Nike (NYSE: NKE) delivered what appeared to be a spectacular fourth quarter for fiscal 2026, but a closer look reveals a massive one-time accounting benefit is obscuring a deeply troubled underlying business.

The footwear giant reported fourth-quarter revenue of $11.0 billion, beating Wall Street’s consensus forecast of $10.85 billion despite a 1% decline on a reported basis and a 4% drop on a currency-neutral basis.

Reported diluted earnings per share came in at $0.72, obliterating the analyst consensus estimate of $0.13 by an extraordinary margin that immediately raised eyebrows across the investment community.

Gross margin ballooned by an astonishing 890 basis points to 49.2%, figures that on the surface suggest a corporate giant firing on all cylinders under CEO Elliott Hill’s aggressive “Win Now” restructuring priorities.

Yet the stock barely moved on the news, remaining pinned near its 52-week lows and trading at a price-to-sales multiple of 1.3, a floor not seen in a decade, signaling deep market skepticism about the quality of those results.

The reason for that skepticism is a single line item that changes the entire narrative: Chief Financial Officer Matt Friend disclosed on the earnings call that “in the fourth quarter, we determined that the financial recovery of claims related to incremental tariffs paid under IEEPA had become probable,” resulting in “a one-time benefit of $986 million.”

Strip out that tariff refund, and Nike’s Q4 earnings per share collapse from $0.72 to just $0.20, while gross margin actually declined slightly by 10 basis points to 40.2%, painting a far less flattering picture of the core retail business.

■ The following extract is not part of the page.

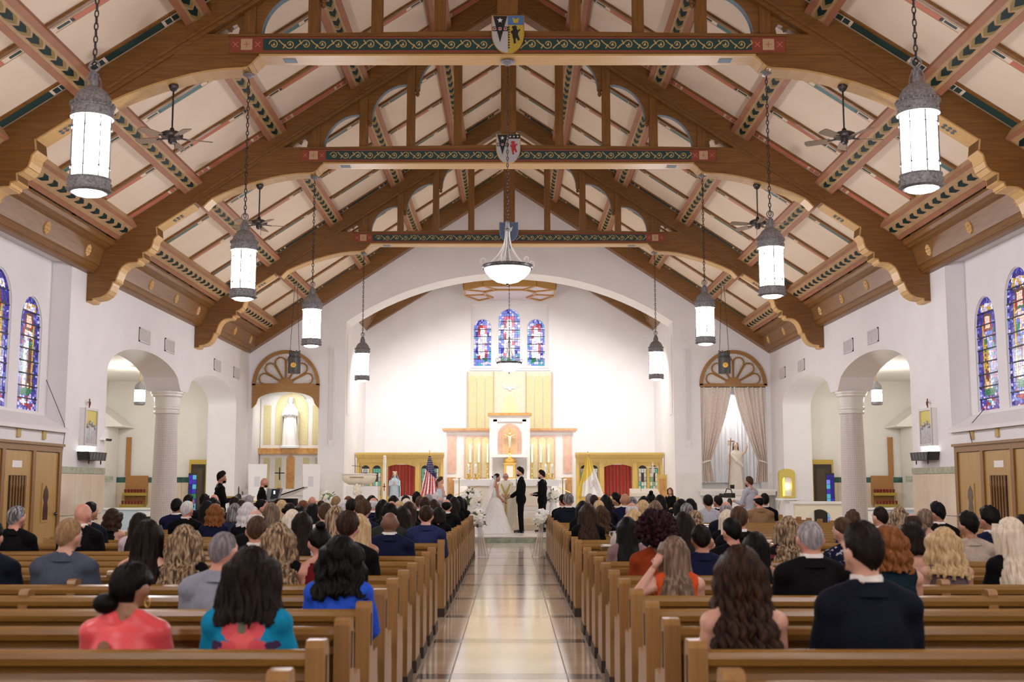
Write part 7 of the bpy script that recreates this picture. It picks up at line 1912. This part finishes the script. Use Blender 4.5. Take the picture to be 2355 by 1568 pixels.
for s in (-1, 1): MB().tube([(s*.21, .02, 1.36), (s*.25, .06, 1.15), (s*.10, .19, 1.10)], [.07, .085, .07], 10).build('sleeve', m_vest, pr, True)
bj = dict(elL=(-.19, .02, 1.13), wrL=(-.11, .22, .96), hdL=(-.06, .32, .92), elR=(.19, .02, 1.13), wrR=(.11, .22, .96), hdR=(.06, .32, .92))
br, J = standing('bride in strapless white gown with long veil', 1140, 1088, 33.7, .173, 'f', 'bun', 'dark', 'tan', -72, bj, 'gown', None, pitch=-8)
m_gown = cloth('white satin tulle', (.78, .76, .74)); m_veil = mat('sheer white veil', (.86, .86, .88), .7, alpha=.42)
me = remesh(torso_raw(J, True, .010, None), .014, 4); cut_below(me, lambda x, y, z: 1.0 < z < 1.36); child('bodice', me, br, m_gown)
def skirt(u, v):
    a = 2*PI*u; z = lerp(1.08, .005, v); r = lerp(.165, .52, v**1.15); back = max(0, -math.sin(a))
    return (r*math.cos(a)*(1+.05*math.sin(a*12+v)*v), (r*.95*math.sin(a)*(1+.05*math.sin(a*10)*v)) - back*.30*v**1.8, z)
MB().grid(skirt, 56, 26, close_u=True).build('skirt', m_gown, br, True)
def veil(u, v):
    w = lerp(.07, .52, v**.8); x = (2*u-1)*w; z = lerp(1.73, .03, v**.95); y = -.10 - .75*v**1.25 + .10*(2*u-1)**2*(1-v)
    return (x + .015*math.sin(u*25 + v*4)*v, y + .035*math.sin(u*32)*v, z)
MB().grid(veil, 50, 26).build('veil', m_veil, br, True)
MB().sph((0, -.095, 1.72), (.05, .02, .03), 10, 7).build('comb', m_white, br, True)
vj = dict(elL=(-.18, .05, 1.15), wrL=(-.10, .24, 1.12), hdL=(-.05, .32, 1.12), elR=(.18, .05, 1.15), wrR=(.10, .24, 1.12), hdR=(.05, .32, 1.12))
vb, J = standing('bridesmaid in pale blue sleeveless dress left of the altar steps', 1013, 1095, 36.0, .173, 'f', 'pony', 'brown', 'fair', -55, vj, 'gown', None)
m_pblue = cloth('pale blue satin', (.56, .62, .72))
me = remesh(torso_raw(J, True, .010, None), .014, 4); cut_below(me, lambda x, y, z: z < 1.38 or (z < 1.5 and abs(x) < .09 and y > 0)); child('bodice', me, vb, m_pblue)
MB().lathe([(.165, 1.08), (.20, .9), (.26, .5), (.32, .02)], 28, sy=.85).build('skirt', m_pblue, vb, True)
# photographer, musician, videographer
hj = dict(elL=(-.21, .06, 1.15), wrL=(-.07, .30, 1.18), hdL=(-.03, .38, 1.22), elR=(.21, .06, 1.15), wrR=(.07, .30, 1.20), hdR=(.03, .38, 1.24))
ph, J = standing('bearded photographer in black shirt standing beyond the left pews', 508, 1085, 27.0, 0, 'm', 'quiff', 'black', 'olive', -62, hj, 'shirt', 'black', 2, beard='black', collar=None)
k = ph.scale.x
def held(name, label, cat, holder, loc):
    """a thing held by a person: placed in the holder's frame, but top-level"""
    M4 = Matrix.Translation(holder.location) @ Matrix.Rotation(holder.rotation_euler.z, 4, 'Z') @ Matrix.Scale(holder.scale.x, 4)
    return thing(name, label, cat, M4 @ Vector(loc), holder.rotation_euler.z)
t = held('photo_camera', 'camera with pale telephoto lens held by the bearded photographer', 'camera', ph, (0, .42, 1.24))
MB().box(-.075, .075, -.04, .04, -.05, .05).box(-.03, .03, -.03, .03, .05, .075).build('camera_body', m_black, t)
ln = MB().lathe([(.045, 0), (.045, .10), (.055, .12), (.055, .24), (.045, .24)], 16); ln.xform(Matrix.Translation((0, .04, 0)) @ Matrix.Rotation(R(-90), 4, 'X')).build('lens', mat('pale lens barrel', (.55, .53, .52), .4), t, True)
mj = dict(elL=(-.19, .06, 1.15), wrL=(-.13, .30, 1.08), hdL=(-.10, .40, 1.06), elR=(.19, .06, 1.15), wrR=(.13, .30, 1.08), hdR=(.10, .40, 1.06))
standing('bald bearded musician in black polo shirt beside the music stand', 604, 1098, 28.3, 0, 'm', 'bald', 'black', 'pink', -72, mj, 'polo', 'black', 1, beard='dark', collar=None, pitch=-12)
cj = dict(elL=(-.24, .06, 1.16), wrL=(-.16, .30, 1.20), hdL=(-.13, .40, 1.22), elR=(.22, .04, 1.14), wrR=(.13, .24, 1.10), hdR=(.09, .33, 1.10))
vd, J = standing('videographer in pale grey shirt filming beyond the right pews', 1724, 1095, 27.2, 0, 'm', 'short', 'brown', 'pink', 38, cj, 'shirt', 'shirtgrey', 3, collar=None, lower='charcoal', beard='brown')
t = held('video_camera', 'black video camera rig on a tripod before the videographer', 'video camera', vd, (-.14, .52, 1.34))
MB().box(-.06, .06, -.12, .12, -.05, .06).build('camera_body', m_black, t)
ln = MB().lathe([(.04, 0), (.045, .08), (.055, .16), (.05, .16)], 14); ln.xform(Matrix.Translation((0, .12, 0)) @ Matrix.Rotation(R(-90), 4, 'X')).build('lens', m_black, t, True)
MB().tube([(0, -.08, .06), (0, -.05, .14), (0, .08, .16), (0, .12, .07)], .012, 6).build('top_handle', m_black, t); MB().box(-.02, .11, -.06, -.04, .16, .25).build('monitor', m_black, t)
MB().lathe([(.05, -.28), (.06, -.12), (.03, -.06)], 12).build('tripod_head', m_black, t, True)
for q in range(3): a = 2*PI*q/3; MB().tube([(.02*math.cos(a), .02*math.sin(a), -.26), (.38*math.cos(a), .38*math.sin(a), -t.location.z)], .014, 6).build('tripod_leg', m_black, t)
# woman seated on the platform at the right
p = at_y(1541, 1121, 38.2); ps = seated_set(True, dict(elR=(.19, .12, .36), wrR=(.08, .14, .58), hdR=(.04, .13, .67)))
t = thing('person', 'woman in black seated beside the right screen, hand at her chin', 'person', (p.x, 38.2, .62), R(158)); sc = (p.z - .62)/.92; t.scale = (sc,)*3
dress(t, ps['J'], ps, 'f', 'bob', 'auburn', None, None, 'fair', 0, 0, 0, False, 1); child('top', ps['long'], t, CL['black']); child('skirt', ps['lower'], t, CL['black']); child('shoes', ps['shoes'], t)
t = thing('oak_chair', 'yellow oak chair under the woman beside the right screen', 'chair', (p.x, 38.25, .173), R(158))
MB().box(-.24, .24, -.22, .26, .40, .445).build('seat', m_yoak, t); MB().box(-.24, .24, -.26, -.22, .40, .95).build('backrest', m_yoak, t)
for x in (-.21, .21):
    for y in (-.22, .22): MB().box(x-.022, x+.022, y-.022, y+.022, 0, .40).build('leg', m_yoak, t)

# ------------------------------------------------------------------ flowers and tulle
m_petal = mat('ivory rose petals', (.80, .78, .66), .6); m_petal2 = mat('white rose petals', (.84, .83, .80), .6); m_leaf = mat('dark green leaf', (.012, .030, .012), .5); m_stem = mat('pale green leaf', (.16, .24, .09), .5)
def rose_mesh(m):
    mb = MB()
    for k in range(9):
        a = k*2.4; r = .012 + .0045*k; h = .030 - .0022*k
        mb.sph((r*math.cos(a), r*math.sin(a), h*.5), (.022 + .001*k, .022 + .001*k, .024), 7, 5)
    return mb.mesh('rose', m, True)
ROSE = [rose_mesh(m_petal), rose_mesh(m_petal2)]
leaf_me = MB().add([(0, 0, 0), (.03, .035, .012), (.10, 0, .0), (.03, -.035, .012), (.05, 0, -.008)], [(0, 4, 1), (1, 4, 2), (0, 3, 4), (3, 2, 4)]).mesh('leaf', m_leaf)
def bouquet(name, label, loc, r, n, seed, scale=1.0, flat=1.0, group=None, base=None):
    rnd = random.Random(seed); t = thing(name, label, 'flowers', loc, group=group)
    for i in range(n):
        z = rnd.uniform(-.8, 1); a = rnd.random()*2*PI; q = math.sqrt(1-z*z); d = Vector((q*math.cos(a), q*math.sin(a)*flat, z))
        o = obj('rose', ROSE[i % 2], t, d*r*rnd.uniform(.75, 1), d.to_track_quat('Z', 'Y').to_euler(), (scale*rnd.uniform(.8, 1.2),)*3)
    for i in range(int(n*.7)):
        z = rnd.uniform(-1, 1); a = rnd.random()*2*PI; q = math.sqrt(1-z*z); d = Vector((q*math.cos(a), q*math.sin(a)*flat, z))
        obj('leaf', leaf_me, t, d*r*.7, d.to_track_quat('X', 'Z').to_euler(), (scale*rnd.uniform(.7, 1.1),)*3)
    MB().sph((0, 0, 0), (r*.7, r*.7*flat, r*.7), 10, 7).build('foliage', m_stem, t, True)
    return t
p = at_y(1084, 1148, 32.5)
fl = bouquet('flower_arrangement', 'tall white rose arrangement left of the bride', (p.x, 32.5, p.z), .27, 46, 3, 1.7, group='altar flower arrangements')
MB().lathe([(.14, -(p.z-.173)), (.12, -(p.z-.173)+.04), (.05, -.7), (.06, -.4), (.12, -.24), (.15, -.16)], 16).build('urn', m_white, fl, True)
p = at_y(1272, 1142, 34.8)
fl = bouquet('flower_arrangement', 'small white flower arrangement right of the best man', (p.x, 34.8, p.z), .17, 22, 5, 1.4, group='altar flower arrangements')
MB().lathe([(.12, -(p.z-.173)), (.12, -.3), (.08, -.14), (.10, -.08)], 16).build('urn', m_white, fl, True)
p = at_y(755, 1146, 33.6)
fl = bouquet('flower_arrangement', 'loose white flowers in a vase below the pulpit', (p.x, 33.6, p.z), .22, 26, 8, 1.2, group='altar flower arrangements')
MB().lathe([(.10, -(p.z-.173)), (.11, -.5), (.07, -.15)], 14).build('vase', m_white, fl, True)
m_tulle = mat('sheer blush tulle', (.82, .72, .68), .8, alpha=.62)
for s, x0, px, lb in ((-1, -.70, 1091, 'white rose pew bouquet on the left front pew end'), (1, .78, 1252, 'white rose pew bouquet on the right front pew end')):
    yy = ROWS[-1] + .02
    bouquet('pew_bouquet', lb, (x0 + s*-.04, yy-.02, .82), .17, 24, 12 + s, 1.35, group='pew end bouquets')
    def tl(u, v, s=s, x0=x0, yy=yy):
        return (x0 - s*(.03 + u*(.05 + .20*v)), yy - .13 + .03*math.sin(u*22)*(.4+v) + .03*v, lerp(.78, .01, v))
    tag(MB().grid(tl, 26, 14).build('tulle_drape', m_tulle, None, True), 'blush tulle falling from the %s front pew bouquet to the floor' % ('left' if s < 0 else 'right'), 'drape', 'tulle drapes')
# gift table in the cross aisle
p = at_y(1418, 1246, 13.55)
t = thing('gift_table', 'small oak table with white cloth in the right cross aisle', 'table', (p.x + .12, 13.62, 0))
MB().box(-.30, .30, -.2, .2, .83, .87).build('top', m_pew, t)
for x in (-.26, .26):
    for y in (-.16, .16): MB().box(x-.02, x+.02, y-.02, y+.02, 0, .83).build('leg', m_pewend, t)
tag(MB().box(-.27, .27, -.18, .18, 0, .008).build('table_cloth', CL['white'], loc=(p.x+.12, 13.62, .87)), 'white linen on the small gift table', 'cloth')
q = at_y(1413, 1240, 13.6)
t = thing('glass_cruet', 'clear glass cruet with loop handle on the gift table', 'cruet', (q.x, 13.6, .878))
m_clear = mat('clear glass', (.8, .8, .82), .05, alpha=.45)
MB().lathe([(.045, 0), (.05, .03), (.045, .07), (.02, .11), (.016, .15), (.022, .16)], 14).build('flask', m_clear, t, True); MB().tube([(-.02, 0, .15), (-.05, 0, .15), (-.055, 0, .11), (-.03, 0, .09)], .007, 6).build('handle', m_clear, t, True)
MB().lathe([(.042, .005), (.046, .03), (.04, .055)], 12).build('wine', m_redglass, t, True)
q = at_y(1424, 1228, 13.7)
t = thing('bread_box', 'small yellow wooden box standing behind the cruet', 'box', (q.x + .01, 13.72, .878))
MB().prism([(-.04, 0), (.04, 0), (.055, .11), (-.055, .11)], 'y', -.05, .05).build('box_body', m_yoak, t); MB().box(-.06, .06, -.055, .055, .11, .122).build('lid', m_yoak, t)
for s, sd in ((-1, 'left'), (1, 'right')):
    tag(MB().box(-.05, .05, -.03, 0, -.07, .07).box(-.03, .03, -.036, -.03, -.04, .04).build('sensor_box', m_white, loc=(s*8.52, 24.045, 6.56)), 'small white sensor box on the %s end of the middle truss' % sd, 'sensor', 'sensor boxes')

The structural pressures are visible across nearly every key segment, with Nike Direct revenues falling 7% in the quarter and Nike Brand Digital sliding 12%, demonstrating that the company’s high-margin direct-to-consumer pipeline remains under serious strain.

The once-reliable Converse brand suffered an even sharper blow, with revenue collapsing 32% to $244 million in the fourth quarter, adding further weight to concerns that Nike’s broader portfolio is deteriorating faster than management’s turnaround plan can address.

Greater China compounded the anxiety, with regional revenue plunging 12% as domestic competitors continued to erode Nike’s market share in one of the brand’s most strategically critical growth markets.

CEO Elliott Hill pushed back against the pessimistic reading of the results, stating “through our Win Now priorities, we’re elevating the fundamentals of our business,” while acknowledging “we know we’re not living up to our full potential, particularly in NIKE Sportswear and Jordan Streetwear, where sell-through remains challenged.”

Management pointed to a 6% growth in full-year wholesale revenue and a five-quarter growth streak in its core performance running segment as concrete evidence that a genuine operational recovery is taking shape beneath the noise.

However, CFO Friend’s warning that the operating environment grew tougher as the quarter progressed directly undercut that optimism, with Nike projecting revenue could fall in the low to mid-single digits across the next three quarters.

The central question investors must now answer is whether Nike’s underlying business has quietly begun to heal faster than its narrative suggests, or whether the market is correctly anticipating a painful air pocket once the tariff cash evaporates and one-time tailwinds fade entirely.